**INFORMATION SHOWN**
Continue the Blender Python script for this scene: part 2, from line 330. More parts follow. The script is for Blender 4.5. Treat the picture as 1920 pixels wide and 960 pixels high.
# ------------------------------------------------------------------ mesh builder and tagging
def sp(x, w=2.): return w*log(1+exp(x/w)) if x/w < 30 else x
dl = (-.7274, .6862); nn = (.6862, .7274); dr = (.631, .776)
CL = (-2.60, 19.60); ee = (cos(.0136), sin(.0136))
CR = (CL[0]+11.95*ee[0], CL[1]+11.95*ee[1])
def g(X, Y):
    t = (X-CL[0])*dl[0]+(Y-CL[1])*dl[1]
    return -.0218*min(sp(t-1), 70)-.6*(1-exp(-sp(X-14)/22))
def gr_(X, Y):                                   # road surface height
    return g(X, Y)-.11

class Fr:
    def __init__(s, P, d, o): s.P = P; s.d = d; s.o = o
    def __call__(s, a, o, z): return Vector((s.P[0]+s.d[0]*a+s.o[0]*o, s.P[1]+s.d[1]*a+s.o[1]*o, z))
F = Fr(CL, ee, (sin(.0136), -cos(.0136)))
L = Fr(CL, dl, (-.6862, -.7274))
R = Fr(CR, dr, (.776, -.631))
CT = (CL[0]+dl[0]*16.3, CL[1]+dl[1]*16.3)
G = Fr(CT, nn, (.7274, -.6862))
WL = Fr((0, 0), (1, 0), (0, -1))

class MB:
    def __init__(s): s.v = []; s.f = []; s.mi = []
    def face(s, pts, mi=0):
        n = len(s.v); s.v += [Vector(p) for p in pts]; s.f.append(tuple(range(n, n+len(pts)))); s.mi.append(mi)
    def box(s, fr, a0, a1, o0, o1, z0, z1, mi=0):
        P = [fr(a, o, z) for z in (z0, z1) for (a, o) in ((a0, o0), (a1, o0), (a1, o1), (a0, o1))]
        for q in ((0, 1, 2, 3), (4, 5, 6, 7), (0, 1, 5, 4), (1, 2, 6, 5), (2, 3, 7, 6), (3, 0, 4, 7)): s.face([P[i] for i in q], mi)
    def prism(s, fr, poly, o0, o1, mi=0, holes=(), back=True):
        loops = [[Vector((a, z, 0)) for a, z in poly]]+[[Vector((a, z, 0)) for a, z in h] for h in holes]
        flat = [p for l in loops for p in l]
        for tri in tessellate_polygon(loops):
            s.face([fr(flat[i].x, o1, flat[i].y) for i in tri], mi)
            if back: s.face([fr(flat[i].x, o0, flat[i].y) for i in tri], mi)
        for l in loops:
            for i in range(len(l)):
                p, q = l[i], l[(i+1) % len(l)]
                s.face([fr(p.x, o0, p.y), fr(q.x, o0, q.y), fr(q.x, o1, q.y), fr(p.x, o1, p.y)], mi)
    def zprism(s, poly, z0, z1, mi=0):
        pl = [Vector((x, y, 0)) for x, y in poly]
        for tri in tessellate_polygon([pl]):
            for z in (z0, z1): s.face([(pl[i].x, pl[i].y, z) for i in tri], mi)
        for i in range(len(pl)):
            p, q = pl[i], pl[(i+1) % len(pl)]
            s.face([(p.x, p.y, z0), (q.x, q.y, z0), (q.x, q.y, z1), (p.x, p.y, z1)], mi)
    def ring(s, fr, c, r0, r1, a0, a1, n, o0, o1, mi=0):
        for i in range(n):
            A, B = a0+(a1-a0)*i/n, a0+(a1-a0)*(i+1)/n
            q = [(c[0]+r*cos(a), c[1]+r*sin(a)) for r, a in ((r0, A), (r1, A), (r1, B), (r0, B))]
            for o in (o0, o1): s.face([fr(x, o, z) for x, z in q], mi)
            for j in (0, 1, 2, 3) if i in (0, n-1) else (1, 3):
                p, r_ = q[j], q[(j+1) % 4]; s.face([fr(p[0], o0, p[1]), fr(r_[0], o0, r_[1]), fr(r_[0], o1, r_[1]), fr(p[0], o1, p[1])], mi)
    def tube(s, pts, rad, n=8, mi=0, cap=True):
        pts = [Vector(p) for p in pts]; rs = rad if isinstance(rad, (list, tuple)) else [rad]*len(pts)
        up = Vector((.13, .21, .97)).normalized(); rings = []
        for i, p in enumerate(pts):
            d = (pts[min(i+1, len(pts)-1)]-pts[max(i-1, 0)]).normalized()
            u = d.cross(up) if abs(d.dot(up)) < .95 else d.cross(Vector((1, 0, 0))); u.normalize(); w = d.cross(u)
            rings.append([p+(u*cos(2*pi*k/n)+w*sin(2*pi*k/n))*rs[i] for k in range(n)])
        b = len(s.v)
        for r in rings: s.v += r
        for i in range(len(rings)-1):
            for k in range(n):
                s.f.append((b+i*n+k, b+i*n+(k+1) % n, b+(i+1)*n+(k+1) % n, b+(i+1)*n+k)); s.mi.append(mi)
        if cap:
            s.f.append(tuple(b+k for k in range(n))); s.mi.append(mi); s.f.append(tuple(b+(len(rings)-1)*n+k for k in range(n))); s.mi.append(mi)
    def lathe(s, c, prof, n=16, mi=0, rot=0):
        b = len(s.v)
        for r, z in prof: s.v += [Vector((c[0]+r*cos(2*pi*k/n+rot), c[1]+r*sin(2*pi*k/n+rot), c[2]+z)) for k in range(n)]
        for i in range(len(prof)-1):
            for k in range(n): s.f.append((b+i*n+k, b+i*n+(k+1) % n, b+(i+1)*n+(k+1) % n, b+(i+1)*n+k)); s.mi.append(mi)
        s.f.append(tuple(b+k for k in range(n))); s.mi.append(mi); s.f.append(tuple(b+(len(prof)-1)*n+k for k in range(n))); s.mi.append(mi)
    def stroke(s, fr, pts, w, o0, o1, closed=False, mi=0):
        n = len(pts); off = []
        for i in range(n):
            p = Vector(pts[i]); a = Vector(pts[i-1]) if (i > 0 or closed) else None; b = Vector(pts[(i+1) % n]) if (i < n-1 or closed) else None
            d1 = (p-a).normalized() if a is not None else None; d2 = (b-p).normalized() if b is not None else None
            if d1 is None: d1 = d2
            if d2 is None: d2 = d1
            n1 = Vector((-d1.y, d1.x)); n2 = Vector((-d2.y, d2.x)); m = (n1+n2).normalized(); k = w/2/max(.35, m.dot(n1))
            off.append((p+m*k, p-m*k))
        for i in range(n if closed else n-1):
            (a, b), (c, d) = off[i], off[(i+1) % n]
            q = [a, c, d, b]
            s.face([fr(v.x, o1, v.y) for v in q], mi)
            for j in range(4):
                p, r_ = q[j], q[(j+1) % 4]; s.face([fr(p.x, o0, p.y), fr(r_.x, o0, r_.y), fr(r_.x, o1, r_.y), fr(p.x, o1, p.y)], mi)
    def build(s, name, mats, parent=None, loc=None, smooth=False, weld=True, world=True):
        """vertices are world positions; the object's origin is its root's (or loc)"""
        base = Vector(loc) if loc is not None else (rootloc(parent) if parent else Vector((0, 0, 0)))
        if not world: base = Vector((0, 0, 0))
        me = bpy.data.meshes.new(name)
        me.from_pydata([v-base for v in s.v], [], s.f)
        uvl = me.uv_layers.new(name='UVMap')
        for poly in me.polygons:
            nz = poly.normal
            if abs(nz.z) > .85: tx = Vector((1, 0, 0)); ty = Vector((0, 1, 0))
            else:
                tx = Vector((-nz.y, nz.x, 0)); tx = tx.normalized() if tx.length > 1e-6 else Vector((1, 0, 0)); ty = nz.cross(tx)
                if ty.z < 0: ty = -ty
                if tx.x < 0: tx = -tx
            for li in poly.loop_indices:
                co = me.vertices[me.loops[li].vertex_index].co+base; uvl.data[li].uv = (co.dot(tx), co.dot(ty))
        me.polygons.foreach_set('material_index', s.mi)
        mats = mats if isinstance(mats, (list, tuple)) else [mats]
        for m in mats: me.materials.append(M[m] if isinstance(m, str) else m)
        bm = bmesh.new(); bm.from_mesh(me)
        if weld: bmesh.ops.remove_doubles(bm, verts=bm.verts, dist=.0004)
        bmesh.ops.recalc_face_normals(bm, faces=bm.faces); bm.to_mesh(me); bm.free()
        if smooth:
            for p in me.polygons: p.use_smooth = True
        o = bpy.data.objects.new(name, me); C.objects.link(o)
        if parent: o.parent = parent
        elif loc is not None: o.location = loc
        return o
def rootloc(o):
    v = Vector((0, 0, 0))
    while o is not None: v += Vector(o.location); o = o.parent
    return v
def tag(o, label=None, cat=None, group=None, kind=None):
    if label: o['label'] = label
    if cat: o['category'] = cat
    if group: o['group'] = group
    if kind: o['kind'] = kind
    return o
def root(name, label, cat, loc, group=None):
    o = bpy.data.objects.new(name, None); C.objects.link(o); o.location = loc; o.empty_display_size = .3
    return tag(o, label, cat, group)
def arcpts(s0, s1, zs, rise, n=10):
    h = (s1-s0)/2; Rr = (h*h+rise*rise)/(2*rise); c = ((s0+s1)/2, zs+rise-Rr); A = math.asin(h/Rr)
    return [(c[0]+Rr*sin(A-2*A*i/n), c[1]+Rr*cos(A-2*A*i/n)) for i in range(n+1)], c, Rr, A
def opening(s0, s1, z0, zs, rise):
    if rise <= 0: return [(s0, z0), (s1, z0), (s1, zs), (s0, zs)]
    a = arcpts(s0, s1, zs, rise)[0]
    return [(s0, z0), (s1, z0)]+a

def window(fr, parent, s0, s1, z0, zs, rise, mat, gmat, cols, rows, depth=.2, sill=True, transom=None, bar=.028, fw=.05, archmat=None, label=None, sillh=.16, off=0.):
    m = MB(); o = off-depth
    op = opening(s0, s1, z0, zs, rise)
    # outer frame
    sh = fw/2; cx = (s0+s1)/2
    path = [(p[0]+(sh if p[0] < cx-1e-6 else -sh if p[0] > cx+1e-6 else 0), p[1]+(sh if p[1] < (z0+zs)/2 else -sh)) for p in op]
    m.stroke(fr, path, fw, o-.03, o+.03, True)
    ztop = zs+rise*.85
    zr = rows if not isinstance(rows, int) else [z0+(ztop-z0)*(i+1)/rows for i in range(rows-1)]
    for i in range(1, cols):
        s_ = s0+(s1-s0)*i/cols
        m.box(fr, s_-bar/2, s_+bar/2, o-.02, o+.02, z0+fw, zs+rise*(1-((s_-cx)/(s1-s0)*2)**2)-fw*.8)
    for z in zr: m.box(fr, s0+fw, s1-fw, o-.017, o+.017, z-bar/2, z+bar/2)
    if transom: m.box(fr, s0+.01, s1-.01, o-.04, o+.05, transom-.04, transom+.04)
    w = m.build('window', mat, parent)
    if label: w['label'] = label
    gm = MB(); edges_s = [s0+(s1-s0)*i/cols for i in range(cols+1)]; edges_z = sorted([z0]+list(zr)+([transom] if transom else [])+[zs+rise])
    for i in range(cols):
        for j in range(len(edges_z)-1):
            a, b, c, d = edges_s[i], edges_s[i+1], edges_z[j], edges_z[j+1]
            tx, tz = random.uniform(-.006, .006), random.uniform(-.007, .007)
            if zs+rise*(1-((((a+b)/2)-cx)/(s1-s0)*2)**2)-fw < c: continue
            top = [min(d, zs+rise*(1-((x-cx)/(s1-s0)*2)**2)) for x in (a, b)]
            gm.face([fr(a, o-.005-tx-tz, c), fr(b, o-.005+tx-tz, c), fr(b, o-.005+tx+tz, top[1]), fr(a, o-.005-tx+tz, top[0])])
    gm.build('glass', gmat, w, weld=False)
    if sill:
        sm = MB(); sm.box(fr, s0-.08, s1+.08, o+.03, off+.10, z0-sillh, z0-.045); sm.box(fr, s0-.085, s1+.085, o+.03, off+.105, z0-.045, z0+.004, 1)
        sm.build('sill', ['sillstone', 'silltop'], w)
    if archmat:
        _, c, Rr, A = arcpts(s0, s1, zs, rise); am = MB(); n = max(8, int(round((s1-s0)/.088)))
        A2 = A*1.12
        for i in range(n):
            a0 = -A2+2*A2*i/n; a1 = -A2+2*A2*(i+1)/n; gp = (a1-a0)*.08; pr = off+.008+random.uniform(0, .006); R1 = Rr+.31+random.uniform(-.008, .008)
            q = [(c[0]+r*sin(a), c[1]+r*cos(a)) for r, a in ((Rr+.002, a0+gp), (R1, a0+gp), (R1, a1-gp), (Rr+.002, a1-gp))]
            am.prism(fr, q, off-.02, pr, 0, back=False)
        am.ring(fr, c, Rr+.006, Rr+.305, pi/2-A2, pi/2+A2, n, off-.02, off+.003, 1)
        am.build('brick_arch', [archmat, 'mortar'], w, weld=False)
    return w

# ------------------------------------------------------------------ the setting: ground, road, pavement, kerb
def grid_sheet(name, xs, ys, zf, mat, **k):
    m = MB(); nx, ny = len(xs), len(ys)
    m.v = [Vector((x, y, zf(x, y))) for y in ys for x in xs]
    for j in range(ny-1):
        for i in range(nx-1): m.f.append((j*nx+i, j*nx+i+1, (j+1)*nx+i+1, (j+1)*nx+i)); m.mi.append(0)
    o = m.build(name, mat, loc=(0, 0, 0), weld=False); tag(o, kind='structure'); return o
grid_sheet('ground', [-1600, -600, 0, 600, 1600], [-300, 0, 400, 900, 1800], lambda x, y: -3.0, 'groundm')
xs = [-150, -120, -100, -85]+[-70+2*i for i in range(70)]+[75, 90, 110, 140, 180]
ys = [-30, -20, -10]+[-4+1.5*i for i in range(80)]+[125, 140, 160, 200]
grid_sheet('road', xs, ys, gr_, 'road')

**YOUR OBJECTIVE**
Return exactly, please, the lines of the material from the first one down to and including the line where "return g(X, Y)-.11" appears.

**THE OUTPUT**
Continue the Blender Python script for this scene: part 2, from line 330. More parts follow. The script is for Blender 4.5. Treat the picture as 1920 pixels wide and 960 pixels high.
# ------------------------------------------------------------------ mesh builder and tagging
def sp(x, w=2.): return w*log(1+exp(x/w)) if x/w < 30 else x
dl = (-.7274, .6862); nn = (.6862, .7274); dr = (.631, .776)
CL = (-2.60, 19.60); ee = (cos(.0136), sin(.0136))
CR = (CL[0]+11.95*ee[0], CL[1]+11.95*ee[1])
def g(X, Y):
    t = (X-CL[0])*dl[0]+(Y-CL[1])*dl[1]
    return -.0218*min(sp(t-1), 70)-.6*(1-exp(-sp(X-14)/22))
def gr_(X, Y):                                   # road surface height
    return g(X, Y)-.11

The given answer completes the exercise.